■「スクラム」の強固さを競い合う時代へ
通信業界を片隅から覗いている筆者にとって気になるのは、両社の経営統合が実現した場合、それは通信業界の競争激化を促すのか、それとも寡占化が進むのかという点です。結論から言えば、競争は「寡占化しつつも激化していく」ものと考えられます。ただし、その発端はソフトバンク傘下のヤフーやLINEからではなく、やはり楽天が中心となるでしょう。
楽天のMNO参入にMNOの既存3社は表面上冷静なコメントを残していますが、内心穏やかではないのは察するところです。ソフトバンクのみならず、NTTドコモやKDDIが自社経済圏の拡大や地盤固めを急ぐ背景には、総務省指導による通信料金の低廉化や端末販売の分離に伴う通信事業収益の低下がありますが、それだけではないはずです。
これまで3社で拮抗していたMNOの枠組みへ、楽天という新たな脅威が食い込んでくるのです。しかも相手は独自経済圏の猛者。楽天が強みとする各事業へ対抗できる力を持たなくてはなりません。どこか1つの事業でもシェア争いに負けて小さな穴を開けられるようなことになれば、それが蟻の一穴となりグループ全体を揺るがす大問題となりかねないからです。

楽天はMVNOで天下を取った。MNOでも天下を取りに来ることは間違いない
企業買収や経営統合が「弱肉強食」という言葉で表現されていたのは、もはや昔の話です。各社が経済圏の確保と拡大に邁進する現代において、経営統合などが意味するところは「一致団結」です。

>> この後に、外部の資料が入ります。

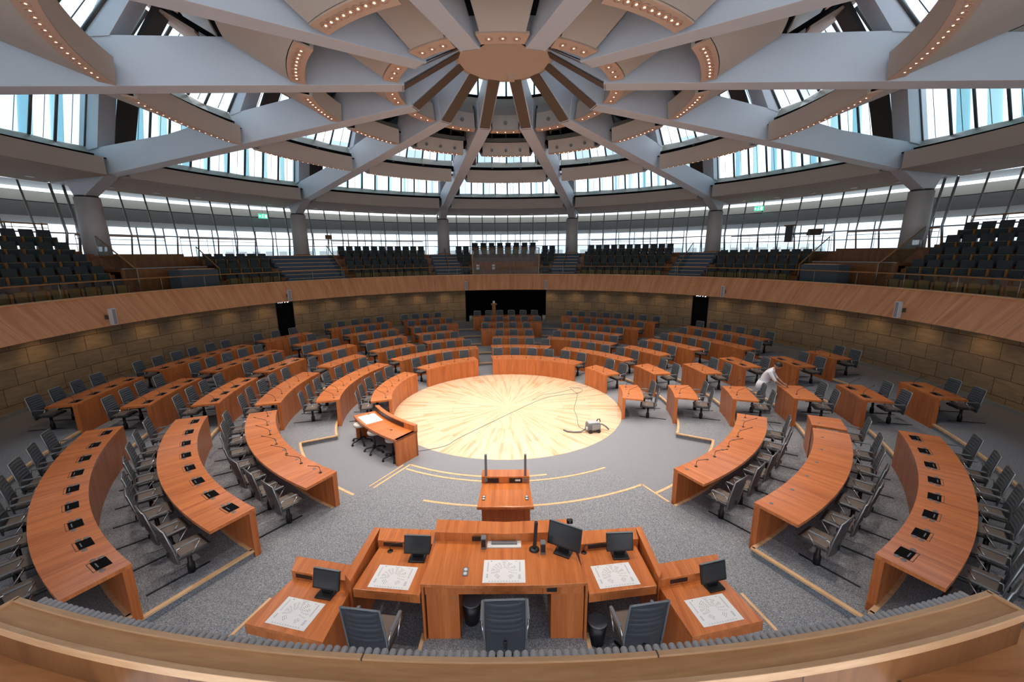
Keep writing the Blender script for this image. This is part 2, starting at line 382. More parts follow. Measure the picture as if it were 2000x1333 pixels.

強みを持つ企業が、別の強みを持つ企業と連携を取ることで穴を塞ぎ、シナジー(経済圏による相乗効果)によってじわじわと相手を追い詰め押し込めていく。それはまるでラグビーのスクラムのようなものです。
現代の日本のIT・通信業界は、まさに「どれだけ強固なスクラムを組めるか」の戦いになりつつあります。すでにソフトバンクグループ傘下であるヤフーはそのスクラムに入りました。LINEはどうでしょうか。LINEモバイルとともにソフトバンクグループの強力な助っ人となる可能性は、十分にあるように思われます。